Once there, he finds things are not well as a power struggle is in place between Orman - the bookish and unliked son of the stricken lord - and Keren - the popular illegitimate cousin-soldier. Will must decide which of the two he must trust. Meanwhile, there's a pesky sorceror out in the haunted woods (favored lair of evildoers in these sorts of stories) that Will must find and deal with.

These are the conflicts that are introduced. All of them are compelling, interesting, and do well to draw you into the story.

And then the book simply stops.

Not a single conflict is resolved. Will no sooner discovers who the real enemy is and vows to defeat him "even if I have to tear down the castle stone by stone" than we turn the page only to find the rear flap of the dust jacket telling us how Flanagan grew up in Sydney and so on and so forth...

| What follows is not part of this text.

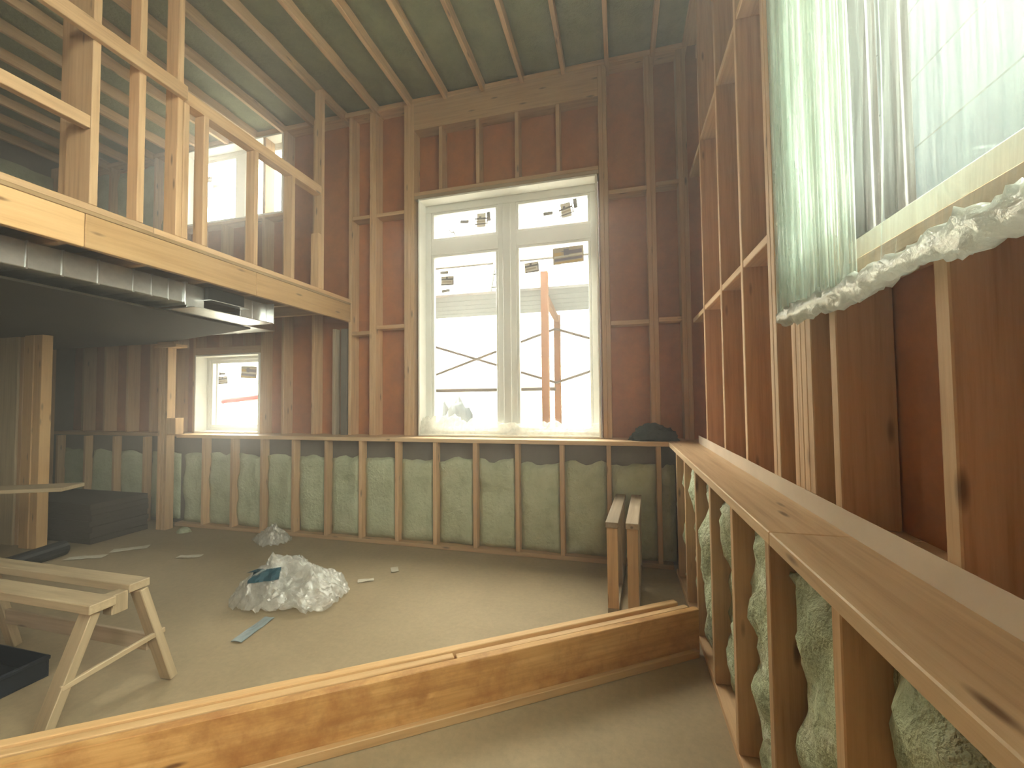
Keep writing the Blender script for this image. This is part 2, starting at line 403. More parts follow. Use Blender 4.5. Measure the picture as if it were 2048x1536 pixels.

The book is well written, as is the series on the whole: if not truly inspired. I recommend the series as a light read for a rainy weekend. But as a stand alone, it fails to satisfy. There isn't anything here.

Hold off on buying this one until book six rolls around. You'll want to read the two of them together. Until then, there just isn't any point.



2 out of 5 stars Half a Book!   November 7, 2008
 0 out of 2 found this review helpful

I suggest others wait to buy the paperback,its cheaper.
The story is great,that only half of it is there,stinks!
Wait the six months,buy both books so you will get the whole story!